There is something spirit-lifting about an expedition, even if is only an hour on the train to Hull. My guide for the day is the crime writer Nick Quantrill, a proud man of that sometimes downtrodden city. “I’ll meet you next to the statue of Philip Larkin in the station because that feels fitting,” says Nick in his email.

Another crime writer with Hull links, David Mark, once described Larkin as that “grumpy bugger who looked like Eric Morecambe”. He also pointed out that Larkin was one of the most celebrated poets of the last century, winner of the Queen’s Gold Medal for poetry, and a man who turned down the job of Poet Laureate.

Larkin was known for his “piquant mixture of lyricism and discontent” – a man who half-filled his glass with the beautiful and the sour. He didn’t exactly fall over himself to praise Hull, calling it “as good a place to write in as any”.  But he stayed there long enough, so he must have liked something about the place.

Another poet, Peter Porter, calls Hull “the most poetic city in England”. Perhaps today I shall find out if that is true or if the scowling presence of Larkin still lingers like a sea fret.

Hull is City of Culture 2017. The honour was seen as a joke by some, including that noted cultural commentator Freddie Flintoff, who tweeted about the announcement: “It’s not April Fool’s Day is it?”

No it wasn’t; just Freddie’s a fool day. Hull has been having the last laugh and I suspect that guffaw will rise next year, mixed perhaps with the occasional salted growl of discontent in honour of Larkin.

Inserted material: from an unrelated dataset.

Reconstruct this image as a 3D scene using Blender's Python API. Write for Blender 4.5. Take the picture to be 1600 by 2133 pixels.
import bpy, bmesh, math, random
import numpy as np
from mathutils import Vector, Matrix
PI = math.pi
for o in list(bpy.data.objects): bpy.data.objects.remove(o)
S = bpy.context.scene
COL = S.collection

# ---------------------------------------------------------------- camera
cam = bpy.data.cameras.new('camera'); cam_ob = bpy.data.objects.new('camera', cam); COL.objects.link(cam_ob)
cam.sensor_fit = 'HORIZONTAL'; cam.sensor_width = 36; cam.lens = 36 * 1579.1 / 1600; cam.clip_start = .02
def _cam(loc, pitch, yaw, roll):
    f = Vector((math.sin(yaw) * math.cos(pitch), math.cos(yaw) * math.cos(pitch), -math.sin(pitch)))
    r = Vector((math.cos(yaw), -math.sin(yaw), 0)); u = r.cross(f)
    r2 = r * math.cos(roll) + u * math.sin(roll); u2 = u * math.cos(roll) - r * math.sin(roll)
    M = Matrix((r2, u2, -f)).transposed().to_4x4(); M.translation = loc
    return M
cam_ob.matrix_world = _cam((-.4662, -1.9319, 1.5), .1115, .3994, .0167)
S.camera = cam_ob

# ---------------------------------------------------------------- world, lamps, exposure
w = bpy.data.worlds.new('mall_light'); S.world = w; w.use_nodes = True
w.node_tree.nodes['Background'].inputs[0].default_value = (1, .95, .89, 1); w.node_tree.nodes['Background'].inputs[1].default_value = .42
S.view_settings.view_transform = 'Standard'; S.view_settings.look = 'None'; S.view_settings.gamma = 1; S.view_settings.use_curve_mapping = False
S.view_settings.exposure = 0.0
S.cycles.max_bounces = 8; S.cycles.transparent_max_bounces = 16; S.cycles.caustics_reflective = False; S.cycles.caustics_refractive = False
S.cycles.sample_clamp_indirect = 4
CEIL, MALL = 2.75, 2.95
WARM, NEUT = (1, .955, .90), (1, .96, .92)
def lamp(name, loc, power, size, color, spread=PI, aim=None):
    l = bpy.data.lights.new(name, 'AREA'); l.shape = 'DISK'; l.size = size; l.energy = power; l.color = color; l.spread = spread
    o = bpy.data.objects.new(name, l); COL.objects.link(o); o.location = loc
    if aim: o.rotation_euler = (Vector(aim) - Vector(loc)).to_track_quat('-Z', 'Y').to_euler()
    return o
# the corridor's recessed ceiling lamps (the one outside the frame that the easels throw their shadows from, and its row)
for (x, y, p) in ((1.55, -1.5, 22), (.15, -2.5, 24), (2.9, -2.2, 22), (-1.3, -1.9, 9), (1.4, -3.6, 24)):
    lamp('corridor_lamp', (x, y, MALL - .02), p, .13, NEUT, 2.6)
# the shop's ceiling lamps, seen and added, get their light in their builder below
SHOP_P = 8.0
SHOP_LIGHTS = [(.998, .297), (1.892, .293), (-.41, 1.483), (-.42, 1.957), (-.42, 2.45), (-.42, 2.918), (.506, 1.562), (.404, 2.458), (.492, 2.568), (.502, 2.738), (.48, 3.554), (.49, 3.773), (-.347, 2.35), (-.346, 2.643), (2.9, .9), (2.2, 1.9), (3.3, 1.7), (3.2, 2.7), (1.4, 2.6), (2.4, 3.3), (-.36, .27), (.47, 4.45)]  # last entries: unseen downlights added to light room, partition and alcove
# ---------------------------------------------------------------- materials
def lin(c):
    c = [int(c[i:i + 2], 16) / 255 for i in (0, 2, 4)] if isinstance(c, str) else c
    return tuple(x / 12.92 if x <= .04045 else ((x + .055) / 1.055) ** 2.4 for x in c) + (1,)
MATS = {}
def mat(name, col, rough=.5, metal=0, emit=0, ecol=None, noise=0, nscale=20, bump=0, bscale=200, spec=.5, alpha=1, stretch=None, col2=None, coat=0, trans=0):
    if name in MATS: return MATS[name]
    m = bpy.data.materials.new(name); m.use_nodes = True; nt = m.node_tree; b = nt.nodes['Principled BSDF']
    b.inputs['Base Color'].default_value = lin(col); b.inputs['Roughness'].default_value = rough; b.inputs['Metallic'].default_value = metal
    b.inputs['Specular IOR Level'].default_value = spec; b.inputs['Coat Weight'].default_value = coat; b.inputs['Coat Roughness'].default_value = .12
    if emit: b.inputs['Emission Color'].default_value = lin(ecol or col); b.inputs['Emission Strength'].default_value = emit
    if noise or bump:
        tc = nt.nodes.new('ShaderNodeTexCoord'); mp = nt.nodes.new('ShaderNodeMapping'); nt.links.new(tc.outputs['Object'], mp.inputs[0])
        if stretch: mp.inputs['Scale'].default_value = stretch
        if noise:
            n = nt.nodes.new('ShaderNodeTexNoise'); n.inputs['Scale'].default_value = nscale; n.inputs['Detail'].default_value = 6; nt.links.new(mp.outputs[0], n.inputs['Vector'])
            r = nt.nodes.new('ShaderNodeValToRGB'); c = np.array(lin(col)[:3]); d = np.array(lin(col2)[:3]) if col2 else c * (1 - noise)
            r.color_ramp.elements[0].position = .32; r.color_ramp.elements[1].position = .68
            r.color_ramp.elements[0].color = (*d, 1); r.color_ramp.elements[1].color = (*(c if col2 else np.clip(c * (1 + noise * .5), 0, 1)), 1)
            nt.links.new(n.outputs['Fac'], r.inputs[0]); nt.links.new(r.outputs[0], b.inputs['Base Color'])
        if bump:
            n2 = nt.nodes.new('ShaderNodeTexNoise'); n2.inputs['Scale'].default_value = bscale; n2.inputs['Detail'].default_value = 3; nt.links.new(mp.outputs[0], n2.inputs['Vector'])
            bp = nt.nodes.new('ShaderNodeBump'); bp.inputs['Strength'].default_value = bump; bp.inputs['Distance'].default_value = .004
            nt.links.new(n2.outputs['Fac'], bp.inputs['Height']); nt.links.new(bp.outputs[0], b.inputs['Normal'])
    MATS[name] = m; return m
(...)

The coastal city does lay claim to another man of words, the metaphysical poet Andrew Marvell, whose most famous poem was To His Coy Mistress. I studied the poem at A-level and fragments still roam around my mind like those specks that float before the eyes. When I first wrote a crime novel it was called A Fine And Private Place in honour of the poet, and the policeman hero was called Marvell, so there you go. Unpublished, sadly.

Here are a few other things I know about Hull: Hull Truck Theatre; the phone boxes used to be white; Maureen Lipman comes from there; John Prescott used to be the MP and developed a binge-eating problem in part because of Mr Chu’s in Hull – “My favourite Chinese restaurant in the whole world… I could eat my way through the entire menu,” he once said.

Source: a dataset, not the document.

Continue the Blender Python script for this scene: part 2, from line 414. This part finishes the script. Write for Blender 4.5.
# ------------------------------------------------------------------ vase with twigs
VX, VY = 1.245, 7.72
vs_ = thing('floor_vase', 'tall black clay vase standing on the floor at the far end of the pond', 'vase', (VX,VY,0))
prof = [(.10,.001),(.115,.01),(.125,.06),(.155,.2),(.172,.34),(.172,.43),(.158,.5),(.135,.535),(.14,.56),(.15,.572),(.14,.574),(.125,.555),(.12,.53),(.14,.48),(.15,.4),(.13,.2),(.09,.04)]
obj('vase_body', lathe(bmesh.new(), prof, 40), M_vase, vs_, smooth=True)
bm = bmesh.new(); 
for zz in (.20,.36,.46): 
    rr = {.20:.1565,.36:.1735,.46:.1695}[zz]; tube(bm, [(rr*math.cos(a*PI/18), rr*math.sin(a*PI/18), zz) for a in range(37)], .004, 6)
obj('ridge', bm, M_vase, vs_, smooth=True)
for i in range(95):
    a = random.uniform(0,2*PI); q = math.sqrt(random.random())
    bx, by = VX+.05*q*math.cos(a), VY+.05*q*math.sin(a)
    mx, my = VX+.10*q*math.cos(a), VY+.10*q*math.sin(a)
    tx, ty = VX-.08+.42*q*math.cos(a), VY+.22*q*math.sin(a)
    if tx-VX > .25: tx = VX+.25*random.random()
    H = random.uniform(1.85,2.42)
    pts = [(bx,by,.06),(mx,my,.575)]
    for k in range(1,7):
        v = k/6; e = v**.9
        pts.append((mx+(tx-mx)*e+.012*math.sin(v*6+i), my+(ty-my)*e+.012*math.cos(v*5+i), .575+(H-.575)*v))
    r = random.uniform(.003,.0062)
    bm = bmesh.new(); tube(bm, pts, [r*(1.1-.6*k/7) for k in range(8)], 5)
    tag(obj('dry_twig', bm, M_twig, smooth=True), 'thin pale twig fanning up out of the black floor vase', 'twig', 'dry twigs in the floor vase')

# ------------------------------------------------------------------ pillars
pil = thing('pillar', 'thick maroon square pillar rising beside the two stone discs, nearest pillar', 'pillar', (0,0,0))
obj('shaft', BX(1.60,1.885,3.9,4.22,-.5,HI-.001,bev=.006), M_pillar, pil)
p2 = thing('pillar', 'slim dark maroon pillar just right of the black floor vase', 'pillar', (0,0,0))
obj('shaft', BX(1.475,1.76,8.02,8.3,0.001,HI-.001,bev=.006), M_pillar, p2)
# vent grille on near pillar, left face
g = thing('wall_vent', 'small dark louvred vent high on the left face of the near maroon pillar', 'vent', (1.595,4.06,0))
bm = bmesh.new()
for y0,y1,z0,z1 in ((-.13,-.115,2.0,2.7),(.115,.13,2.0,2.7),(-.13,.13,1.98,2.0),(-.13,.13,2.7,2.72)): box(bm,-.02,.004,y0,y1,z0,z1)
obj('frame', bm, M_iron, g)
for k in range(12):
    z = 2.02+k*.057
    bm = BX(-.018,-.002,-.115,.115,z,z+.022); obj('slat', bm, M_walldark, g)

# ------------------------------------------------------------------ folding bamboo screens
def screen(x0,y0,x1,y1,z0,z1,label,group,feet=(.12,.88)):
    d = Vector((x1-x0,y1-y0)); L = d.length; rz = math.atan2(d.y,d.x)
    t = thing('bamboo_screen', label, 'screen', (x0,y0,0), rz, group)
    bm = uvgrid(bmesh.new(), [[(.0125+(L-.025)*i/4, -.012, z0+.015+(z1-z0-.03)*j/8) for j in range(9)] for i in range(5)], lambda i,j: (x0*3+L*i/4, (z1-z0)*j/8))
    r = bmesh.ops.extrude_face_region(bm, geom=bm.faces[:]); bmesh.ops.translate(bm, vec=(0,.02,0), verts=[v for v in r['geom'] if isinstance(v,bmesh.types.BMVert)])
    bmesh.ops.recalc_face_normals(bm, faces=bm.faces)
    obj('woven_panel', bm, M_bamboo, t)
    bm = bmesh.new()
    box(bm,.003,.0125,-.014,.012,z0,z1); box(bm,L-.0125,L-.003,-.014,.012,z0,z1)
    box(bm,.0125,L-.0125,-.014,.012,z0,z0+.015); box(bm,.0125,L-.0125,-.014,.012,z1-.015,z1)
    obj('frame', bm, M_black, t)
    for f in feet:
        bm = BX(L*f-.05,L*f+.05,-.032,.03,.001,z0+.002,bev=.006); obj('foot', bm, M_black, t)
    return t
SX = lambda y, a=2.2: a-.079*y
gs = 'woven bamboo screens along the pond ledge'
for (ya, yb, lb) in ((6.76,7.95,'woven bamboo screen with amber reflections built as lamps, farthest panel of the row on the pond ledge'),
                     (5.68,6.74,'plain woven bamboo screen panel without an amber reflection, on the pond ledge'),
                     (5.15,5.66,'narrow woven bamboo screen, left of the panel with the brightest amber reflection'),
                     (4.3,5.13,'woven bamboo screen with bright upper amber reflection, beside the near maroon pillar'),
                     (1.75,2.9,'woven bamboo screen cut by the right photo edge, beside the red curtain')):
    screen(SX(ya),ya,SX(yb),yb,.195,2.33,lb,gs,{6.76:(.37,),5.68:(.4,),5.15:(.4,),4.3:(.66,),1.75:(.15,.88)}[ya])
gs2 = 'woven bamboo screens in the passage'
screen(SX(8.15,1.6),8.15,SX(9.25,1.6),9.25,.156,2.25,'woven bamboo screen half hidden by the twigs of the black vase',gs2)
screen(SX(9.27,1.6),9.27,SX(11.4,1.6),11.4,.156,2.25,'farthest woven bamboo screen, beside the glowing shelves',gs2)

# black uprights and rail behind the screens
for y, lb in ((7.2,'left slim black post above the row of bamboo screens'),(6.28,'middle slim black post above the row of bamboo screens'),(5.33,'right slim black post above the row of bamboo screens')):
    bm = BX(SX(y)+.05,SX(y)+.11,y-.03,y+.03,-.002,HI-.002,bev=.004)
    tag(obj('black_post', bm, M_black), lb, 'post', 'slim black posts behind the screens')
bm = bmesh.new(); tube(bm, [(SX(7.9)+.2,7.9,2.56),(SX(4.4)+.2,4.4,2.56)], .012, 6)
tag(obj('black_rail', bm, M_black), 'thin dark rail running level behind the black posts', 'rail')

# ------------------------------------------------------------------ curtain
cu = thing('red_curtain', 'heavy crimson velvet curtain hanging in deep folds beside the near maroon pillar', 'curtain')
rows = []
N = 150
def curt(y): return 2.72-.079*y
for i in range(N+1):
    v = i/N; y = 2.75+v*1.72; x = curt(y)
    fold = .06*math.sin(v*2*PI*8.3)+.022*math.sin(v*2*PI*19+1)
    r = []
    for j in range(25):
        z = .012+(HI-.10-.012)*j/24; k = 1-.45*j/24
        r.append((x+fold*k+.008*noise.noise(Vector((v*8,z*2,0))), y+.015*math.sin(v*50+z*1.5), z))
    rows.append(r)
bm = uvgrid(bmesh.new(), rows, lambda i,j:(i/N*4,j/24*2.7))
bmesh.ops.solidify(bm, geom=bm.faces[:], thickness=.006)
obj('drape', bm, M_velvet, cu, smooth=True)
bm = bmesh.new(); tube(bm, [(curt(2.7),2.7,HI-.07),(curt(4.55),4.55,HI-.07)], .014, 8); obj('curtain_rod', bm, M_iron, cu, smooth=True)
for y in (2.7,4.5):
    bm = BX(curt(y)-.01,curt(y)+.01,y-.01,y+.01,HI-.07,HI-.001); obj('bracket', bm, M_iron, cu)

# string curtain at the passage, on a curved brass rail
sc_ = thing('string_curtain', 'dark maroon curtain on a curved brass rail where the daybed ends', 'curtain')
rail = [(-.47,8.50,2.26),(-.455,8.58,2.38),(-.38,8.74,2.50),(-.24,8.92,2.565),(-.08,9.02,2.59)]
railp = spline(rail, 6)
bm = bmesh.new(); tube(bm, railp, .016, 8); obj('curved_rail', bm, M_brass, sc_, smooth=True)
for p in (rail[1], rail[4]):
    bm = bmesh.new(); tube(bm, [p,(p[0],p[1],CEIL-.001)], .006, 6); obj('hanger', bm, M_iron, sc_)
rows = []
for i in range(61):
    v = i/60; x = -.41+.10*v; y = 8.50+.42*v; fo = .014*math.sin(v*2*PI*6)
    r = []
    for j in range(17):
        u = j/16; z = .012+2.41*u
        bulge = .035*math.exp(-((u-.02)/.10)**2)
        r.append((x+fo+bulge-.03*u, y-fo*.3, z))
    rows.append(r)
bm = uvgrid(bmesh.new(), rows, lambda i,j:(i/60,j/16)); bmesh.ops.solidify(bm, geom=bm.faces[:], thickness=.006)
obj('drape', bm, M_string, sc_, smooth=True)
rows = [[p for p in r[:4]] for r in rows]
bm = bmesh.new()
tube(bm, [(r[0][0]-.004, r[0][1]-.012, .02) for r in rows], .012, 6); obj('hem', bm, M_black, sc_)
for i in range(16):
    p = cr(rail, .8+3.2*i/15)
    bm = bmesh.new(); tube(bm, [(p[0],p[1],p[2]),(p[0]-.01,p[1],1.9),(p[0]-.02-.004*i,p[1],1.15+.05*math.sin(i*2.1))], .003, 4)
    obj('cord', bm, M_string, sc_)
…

Oh, and the Deep, which is great but I am looking forward to learning more about Hull than that dockside attraction. I have heard too about the street called Land Of Green Ginger, but that’s about it.

Ah, I have forgotten William Wilberforce, the slavery abolitionist, who was born in Hull. There are bound to be other gaps too. The Housemartins maybe.

Ah, yes, and the Hull Daily Mail, which yesterday published one of those silly “we’re better-than-you” stories attacking York under the headline: “Is Hull Better Than York?” Not according to the paper’s own scorecard which declared the contest an honourable draw. I suspect my old newspaper is already preparing a riposte to that one.

But pardon me, for I am off to look for a tall crime writer standing next to a statue of Philip Larkin.